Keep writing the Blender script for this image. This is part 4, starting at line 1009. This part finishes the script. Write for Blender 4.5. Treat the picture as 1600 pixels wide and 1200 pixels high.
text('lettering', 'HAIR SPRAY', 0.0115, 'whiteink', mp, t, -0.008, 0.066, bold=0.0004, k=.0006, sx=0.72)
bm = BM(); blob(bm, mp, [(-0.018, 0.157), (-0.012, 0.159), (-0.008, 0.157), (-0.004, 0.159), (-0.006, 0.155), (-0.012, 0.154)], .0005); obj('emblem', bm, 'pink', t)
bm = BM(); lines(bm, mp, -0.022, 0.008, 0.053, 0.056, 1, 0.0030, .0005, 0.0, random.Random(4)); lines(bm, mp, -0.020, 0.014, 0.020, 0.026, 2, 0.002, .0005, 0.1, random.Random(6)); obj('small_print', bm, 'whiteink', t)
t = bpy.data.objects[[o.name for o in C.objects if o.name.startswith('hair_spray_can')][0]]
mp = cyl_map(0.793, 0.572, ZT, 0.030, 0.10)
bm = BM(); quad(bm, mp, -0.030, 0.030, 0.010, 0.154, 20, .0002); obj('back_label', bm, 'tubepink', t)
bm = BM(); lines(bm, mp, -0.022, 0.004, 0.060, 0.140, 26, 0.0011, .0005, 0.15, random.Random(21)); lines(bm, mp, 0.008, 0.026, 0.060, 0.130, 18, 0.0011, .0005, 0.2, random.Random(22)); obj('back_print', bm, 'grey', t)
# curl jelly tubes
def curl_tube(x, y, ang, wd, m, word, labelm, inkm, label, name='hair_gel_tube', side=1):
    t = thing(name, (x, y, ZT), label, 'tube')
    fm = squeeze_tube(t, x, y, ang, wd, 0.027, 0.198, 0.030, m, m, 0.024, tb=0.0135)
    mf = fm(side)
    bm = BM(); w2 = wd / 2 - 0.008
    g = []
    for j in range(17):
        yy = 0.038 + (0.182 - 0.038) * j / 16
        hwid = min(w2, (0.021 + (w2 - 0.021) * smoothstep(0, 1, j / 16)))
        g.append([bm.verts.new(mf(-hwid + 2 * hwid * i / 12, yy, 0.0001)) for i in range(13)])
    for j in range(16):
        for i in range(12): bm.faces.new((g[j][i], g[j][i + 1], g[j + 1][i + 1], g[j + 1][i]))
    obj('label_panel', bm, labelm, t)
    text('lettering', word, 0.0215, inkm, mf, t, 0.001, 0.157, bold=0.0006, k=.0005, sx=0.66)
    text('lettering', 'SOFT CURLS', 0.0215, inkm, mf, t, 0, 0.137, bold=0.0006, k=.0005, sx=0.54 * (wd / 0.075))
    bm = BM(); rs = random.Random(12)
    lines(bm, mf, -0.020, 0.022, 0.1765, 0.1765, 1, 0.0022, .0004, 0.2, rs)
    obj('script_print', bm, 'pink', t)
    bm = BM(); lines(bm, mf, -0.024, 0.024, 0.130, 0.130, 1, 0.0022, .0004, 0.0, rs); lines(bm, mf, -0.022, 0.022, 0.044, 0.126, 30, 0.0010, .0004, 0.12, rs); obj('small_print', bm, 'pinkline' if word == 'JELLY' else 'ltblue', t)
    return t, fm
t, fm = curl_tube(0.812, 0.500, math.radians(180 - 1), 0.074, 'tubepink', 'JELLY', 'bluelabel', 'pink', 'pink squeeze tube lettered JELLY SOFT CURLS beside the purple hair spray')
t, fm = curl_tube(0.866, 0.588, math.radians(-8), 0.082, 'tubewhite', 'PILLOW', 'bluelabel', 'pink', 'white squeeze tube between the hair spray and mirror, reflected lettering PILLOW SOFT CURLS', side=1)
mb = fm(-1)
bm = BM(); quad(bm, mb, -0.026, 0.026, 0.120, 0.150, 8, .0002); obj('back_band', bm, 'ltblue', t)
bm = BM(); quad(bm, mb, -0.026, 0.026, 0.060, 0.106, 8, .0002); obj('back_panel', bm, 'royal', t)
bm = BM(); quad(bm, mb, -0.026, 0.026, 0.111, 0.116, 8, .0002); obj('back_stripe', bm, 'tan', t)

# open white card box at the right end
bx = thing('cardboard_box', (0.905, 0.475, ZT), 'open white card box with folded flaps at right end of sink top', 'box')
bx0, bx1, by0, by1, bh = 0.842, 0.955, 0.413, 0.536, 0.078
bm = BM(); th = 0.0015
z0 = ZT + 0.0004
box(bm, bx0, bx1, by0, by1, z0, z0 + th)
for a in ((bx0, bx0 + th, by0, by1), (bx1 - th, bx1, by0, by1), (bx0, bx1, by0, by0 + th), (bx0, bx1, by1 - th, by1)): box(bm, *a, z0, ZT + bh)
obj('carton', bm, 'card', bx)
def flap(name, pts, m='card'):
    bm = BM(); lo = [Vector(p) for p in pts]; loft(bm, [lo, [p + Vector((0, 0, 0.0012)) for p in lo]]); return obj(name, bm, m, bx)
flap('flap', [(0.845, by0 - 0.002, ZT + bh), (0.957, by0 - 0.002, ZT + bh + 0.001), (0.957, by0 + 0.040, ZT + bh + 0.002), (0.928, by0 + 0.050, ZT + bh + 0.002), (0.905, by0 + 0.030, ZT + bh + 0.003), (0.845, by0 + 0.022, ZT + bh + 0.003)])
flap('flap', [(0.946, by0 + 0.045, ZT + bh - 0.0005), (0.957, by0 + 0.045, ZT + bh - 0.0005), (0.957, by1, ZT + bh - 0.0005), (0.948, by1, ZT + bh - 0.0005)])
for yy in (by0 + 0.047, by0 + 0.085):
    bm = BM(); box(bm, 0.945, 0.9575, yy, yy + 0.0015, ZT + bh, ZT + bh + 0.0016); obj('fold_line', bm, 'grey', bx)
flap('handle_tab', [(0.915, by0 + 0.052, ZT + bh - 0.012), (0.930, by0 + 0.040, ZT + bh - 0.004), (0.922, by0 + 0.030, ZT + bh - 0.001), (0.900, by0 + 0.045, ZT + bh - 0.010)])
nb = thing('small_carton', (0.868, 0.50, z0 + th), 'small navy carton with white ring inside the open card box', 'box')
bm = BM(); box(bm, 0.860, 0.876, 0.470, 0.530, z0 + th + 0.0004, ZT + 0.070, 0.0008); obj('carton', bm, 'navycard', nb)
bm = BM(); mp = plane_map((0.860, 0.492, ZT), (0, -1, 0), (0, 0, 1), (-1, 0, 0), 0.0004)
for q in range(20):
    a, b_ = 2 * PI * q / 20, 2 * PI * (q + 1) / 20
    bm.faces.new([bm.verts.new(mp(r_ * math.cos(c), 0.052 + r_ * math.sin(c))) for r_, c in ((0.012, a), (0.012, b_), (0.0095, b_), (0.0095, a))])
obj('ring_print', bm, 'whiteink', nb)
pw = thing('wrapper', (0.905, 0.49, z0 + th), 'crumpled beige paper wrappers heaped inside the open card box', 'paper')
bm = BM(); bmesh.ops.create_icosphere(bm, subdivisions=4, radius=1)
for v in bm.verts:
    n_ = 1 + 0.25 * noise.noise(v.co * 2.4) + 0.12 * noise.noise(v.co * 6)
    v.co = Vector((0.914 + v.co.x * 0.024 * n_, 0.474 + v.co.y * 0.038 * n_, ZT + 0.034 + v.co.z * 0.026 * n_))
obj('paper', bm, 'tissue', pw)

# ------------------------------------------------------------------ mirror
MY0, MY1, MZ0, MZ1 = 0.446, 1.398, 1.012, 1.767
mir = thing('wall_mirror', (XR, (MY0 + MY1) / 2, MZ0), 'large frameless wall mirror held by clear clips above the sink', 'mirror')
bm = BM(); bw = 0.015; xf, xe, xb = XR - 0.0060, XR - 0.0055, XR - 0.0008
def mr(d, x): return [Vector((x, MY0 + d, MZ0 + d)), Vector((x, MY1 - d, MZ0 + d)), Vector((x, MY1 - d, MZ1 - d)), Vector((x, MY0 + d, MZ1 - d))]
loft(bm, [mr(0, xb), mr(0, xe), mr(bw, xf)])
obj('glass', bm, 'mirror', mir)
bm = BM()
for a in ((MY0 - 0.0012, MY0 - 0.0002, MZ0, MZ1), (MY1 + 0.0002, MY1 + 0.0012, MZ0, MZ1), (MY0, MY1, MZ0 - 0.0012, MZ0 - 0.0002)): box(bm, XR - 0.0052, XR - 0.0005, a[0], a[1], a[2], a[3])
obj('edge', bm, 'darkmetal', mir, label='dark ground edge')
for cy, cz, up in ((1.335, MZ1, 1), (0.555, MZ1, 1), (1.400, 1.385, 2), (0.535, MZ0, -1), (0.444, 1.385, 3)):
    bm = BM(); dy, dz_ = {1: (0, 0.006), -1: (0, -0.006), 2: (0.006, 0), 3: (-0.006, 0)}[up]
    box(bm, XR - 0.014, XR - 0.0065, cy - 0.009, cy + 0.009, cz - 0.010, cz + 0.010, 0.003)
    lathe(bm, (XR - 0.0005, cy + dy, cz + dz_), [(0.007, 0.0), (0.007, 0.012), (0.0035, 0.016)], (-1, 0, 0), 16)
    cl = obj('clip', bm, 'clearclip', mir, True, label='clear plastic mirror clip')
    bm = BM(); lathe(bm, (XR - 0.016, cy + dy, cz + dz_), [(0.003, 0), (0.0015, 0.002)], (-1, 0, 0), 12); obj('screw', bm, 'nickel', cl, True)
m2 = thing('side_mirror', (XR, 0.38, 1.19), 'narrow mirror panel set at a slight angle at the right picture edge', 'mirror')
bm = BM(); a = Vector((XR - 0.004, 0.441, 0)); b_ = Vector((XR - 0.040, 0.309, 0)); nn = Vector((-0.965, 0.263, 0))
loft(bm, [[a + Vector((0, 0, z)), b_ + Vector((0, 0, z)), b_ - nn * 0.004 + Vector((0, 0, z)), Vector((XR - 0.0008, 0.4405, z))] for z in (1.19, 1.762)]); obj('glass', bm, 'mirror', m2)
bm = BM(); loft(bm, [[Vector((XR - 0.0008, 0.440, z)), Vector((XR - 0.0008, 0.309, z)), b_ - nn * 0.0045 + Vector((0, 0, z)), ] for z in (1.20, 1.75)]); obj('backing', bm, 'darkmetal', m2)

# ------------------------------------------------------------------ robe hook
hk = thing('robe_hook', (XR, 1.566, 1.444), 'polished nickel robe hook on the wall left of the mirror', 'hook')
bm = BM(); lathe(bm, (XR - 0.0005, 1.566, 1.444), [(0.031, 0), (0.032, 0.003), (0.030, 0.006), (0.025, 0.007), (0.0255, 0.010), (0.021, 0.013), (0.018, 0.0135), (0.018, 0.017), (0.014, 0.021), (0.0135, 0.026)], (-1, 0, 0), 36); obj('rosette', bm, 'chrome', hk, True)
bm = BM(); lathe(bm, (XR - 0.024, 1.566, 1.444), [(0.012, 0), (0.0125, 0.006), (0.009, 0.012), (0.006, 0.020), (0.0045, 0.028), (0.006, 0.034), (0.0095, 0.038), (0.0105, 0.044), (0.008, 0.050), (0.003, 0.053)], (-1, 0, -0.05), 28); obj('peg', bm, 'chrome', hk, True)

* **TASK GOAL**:
Each line above that includes "picture" should be shown.

* **SOLUTION**:
Keep writing the Blender script for this image. This is part 4, starting at line 1009. This part finishes the script. Write for Blender 4.5. Treat the picture as 1600 pixels wide and 1200 pixels high.
m2 = thing('side_mirror', (XR, 0.38, 1.19), 'narrow mirror panel set at a slight angle at the right picture edge', 'mirror')